OK, I can't stand it any more so here are some suggestions.
gbam wrote:
"OK -- An invert is the lowest point of a conveyance. This can be a channel or pipe."
This is, I believe, what most engineers understand by the word invert

. The definition offered by PELS is correct if you are using invert as a verb.
gbam also wrote:
"A flow line is similar. When used together to define a culvert, the flowline is the top of dirt and the invert is the bottom of culvert."
This simply confuses the issue, I believe. The word flowline is never, in my experience, used to refer to the dirt over the top of a culvert or any other conveyance structure.
dicksewerat wrote:
"I thought the flow line was the elevation of the water surface as the water moved down the pipe. "
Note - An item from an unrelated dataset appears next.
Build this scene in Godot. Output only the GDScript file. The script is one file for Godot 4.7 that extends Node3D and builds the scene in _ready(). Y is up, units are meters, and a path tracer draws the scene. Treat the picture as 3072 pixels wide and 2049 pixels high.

This is also confusing. I have never heard the word flowline used this way. In a pipe or culvert with a free water surface the highest elevation to which the water may rise may be called any of the following: " water surface elevation" sometimes the "hydraulic grade line" or just "water surface".
Flowline may be used to refer to the low point in a pipe, culvert, ditch, stream or other structure that conveys water, WHEN VIEWED IN PROFILE. That term may sometimes be used to refer to the thread of a stream WHEN VIEWED IN PLAN. This use is synonymous to the German word "thalweg".
When words are our only tools it seems important to agree on their meaning. Fortunately, engineers have other tools, such as pictures, drawings and numbers and symbols.